Mi mancano gli amori cantati da Bob Dylan, da Jeff Buckley. Dagli Stones.
Mi mancano gli amori cantati da quelle band indie che ascoltavo da adolescente, mi piaceva recitare la parte dell’outsider, ero brava a recitare quel ruolo, mi ci trovavo perfettamente.
Quella musica la ascolto ancora, ma, per quanto possa sentirmi tuttora sempre fuori posto, circondata dalle persone, sempre troppo intelligente, troppo avanti, così avanti da restare sempre indietro, essere out, quando si maneggiano questo tipo di cose, ha un sapore diverso ora.
Che senso ha continuare, quando un amore ti svuota fino a farti restare dentro solo il peggio che hai da offrire a te stessa.
Il senso. Uno qualsiasi.

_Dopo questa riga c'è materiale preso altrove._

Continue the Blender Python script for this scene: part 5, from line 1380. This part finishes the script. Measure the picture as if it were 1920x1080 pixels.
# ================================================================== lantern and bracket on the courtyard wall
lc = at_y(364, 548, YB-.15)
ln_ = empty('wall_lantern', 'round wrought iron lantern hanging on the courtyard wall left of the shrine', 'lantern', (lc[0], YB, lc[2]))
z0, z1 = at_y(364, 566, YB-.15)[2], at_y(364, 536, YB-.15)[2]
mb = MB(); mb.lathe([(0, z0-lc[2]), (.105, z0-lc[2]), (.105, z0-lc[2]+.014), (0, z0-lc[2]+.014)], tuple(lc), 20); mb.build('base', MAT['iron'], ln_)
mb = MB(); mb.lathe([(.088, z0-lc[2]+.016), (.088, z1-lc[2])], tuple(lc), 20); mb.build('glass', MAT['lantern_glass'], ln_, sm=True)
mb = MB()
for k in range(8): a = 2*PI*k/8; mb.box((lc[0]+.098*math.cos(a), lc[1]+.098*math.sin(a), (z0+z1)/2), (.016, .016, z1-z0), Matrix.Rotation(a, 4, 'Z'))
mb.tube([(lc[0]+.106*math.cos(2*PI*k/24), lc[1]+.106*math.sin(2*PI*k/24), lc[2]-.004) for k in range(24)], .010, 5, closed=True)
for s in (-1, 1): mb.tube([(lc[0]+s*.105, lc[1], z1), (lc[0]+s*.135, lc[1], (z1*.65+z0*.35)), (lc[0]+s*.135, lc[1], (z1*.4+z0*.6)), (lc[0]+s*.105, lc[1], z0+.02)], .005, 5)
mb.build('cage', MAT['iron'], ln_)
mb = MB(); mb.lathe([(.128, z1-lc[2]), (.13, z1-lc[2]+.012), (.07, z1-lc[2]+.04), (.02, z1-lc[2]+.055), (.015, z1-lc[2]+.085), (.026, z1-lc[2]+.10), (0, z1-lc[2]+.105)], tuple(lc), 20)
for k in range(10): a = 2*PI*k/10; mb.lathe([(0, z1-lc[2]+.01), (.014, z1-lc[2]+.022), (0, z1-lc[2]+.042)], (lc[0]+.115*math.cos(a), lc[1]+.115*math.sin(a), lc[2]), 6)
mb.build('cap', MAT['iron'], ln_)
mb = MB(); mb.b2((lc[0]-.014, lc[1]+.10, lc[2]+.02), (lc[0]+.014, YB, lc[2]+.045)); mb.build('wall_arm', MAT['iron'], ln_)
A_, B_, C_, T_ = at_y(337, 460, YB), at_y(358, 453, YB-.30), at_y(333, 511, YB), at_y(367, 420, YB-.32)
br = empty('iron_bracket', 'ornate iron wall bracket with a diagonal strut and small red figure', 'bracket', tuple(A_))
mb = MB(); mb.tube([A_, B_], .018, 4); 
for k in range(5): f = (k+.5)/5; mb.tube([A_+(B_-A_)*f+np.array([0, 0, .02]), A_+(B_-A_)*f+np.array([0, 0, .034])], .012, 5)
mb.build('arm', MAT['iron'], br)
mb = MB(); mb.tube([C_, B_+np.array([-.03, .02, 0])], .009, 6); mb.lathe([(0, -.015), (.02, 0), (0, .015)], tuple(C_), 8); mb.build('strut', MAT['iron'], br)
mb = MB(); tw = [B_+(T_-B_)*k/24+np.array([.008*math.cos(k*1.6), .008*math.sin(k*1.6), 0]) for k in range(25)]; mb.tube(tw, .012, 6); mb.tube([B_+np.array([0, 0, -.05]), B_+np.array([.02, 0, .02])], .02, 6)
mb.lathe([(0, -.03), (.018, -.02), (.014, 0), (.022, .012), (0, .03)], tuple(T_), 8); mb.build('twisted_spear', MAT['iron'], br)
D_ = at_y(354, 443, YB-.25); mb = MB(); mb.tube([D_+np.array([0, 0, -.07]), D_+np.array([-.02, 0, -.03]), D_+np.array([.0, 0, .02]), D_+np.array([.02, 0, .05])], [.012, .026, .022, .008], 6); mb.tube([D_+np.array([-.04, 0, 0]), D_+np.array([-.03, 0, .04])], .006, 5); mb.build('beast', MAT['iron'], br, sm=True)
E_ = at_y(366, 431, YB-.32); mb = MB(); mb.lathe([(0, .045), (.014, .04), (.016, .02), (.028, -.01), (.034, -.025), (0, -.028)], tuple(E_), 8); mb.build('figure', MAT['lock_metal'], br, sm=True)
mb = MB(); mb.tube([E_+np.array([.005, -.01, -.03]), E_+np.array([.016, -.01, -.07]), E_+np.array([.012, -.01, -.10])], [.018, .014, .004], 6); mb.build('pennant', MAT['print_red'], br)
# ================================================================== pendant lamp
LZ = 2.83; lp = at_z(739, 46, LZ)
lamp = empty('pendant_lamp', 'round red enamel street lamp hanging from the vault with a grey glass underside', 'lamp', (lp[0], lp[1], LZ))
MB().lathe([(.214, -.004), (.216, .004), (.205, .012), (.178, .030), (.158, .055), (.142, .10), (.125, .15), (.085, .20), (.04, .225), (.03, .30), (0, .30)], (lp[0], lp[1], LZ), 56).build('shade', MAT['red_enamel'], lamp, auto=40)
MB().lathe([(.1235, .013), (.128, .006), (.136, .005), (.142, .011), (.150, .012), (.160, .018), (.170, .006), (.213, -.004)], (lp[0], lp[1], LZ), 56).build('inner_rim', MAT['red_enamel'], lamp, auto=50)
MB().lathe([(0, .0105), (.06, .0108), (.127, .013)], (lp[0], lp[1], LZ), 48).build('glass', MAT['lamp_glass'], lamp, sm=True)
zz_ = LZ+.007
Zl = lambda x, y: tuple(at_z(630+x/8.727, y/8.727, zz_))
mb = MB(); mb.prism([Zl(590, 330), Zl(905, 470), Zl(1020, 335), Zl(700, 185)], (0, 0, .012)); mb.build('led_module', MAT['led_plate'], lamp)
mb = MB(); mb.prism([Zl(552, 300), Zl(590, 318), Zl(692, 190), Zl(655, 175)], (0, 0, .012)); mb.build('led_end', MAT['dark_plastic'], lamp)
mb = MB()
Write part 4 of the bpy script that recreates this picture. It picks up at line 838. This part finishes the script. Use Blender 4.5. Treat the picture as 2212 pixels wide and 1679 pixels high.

Ecco cosa fotte noi umili esseri umani.
Quando cresci inizi a voler dare una forma ad un senso che probabilmente nemmeno esiste.
Voler dare un nome ad ogni cosa, segnarlo sull’agenda. E ti dimentichi come facevi, a quindici anni, senza un’agenda. Ce la facevi comunque benissimo, ma non te lo ricordi. Sai solo che ora non potresti farcela.
Una mancanza può distruggere tutto.
Come la mancanza di perfezione, che cerchi e non arriva mai.
Già il fatto che abbiamo bisogno di respirare per vivere ci rende costituzionalmente imperfetti, poi se ci mettiamo di mezzo l’impulsività del sentimenti non ne usciamo più.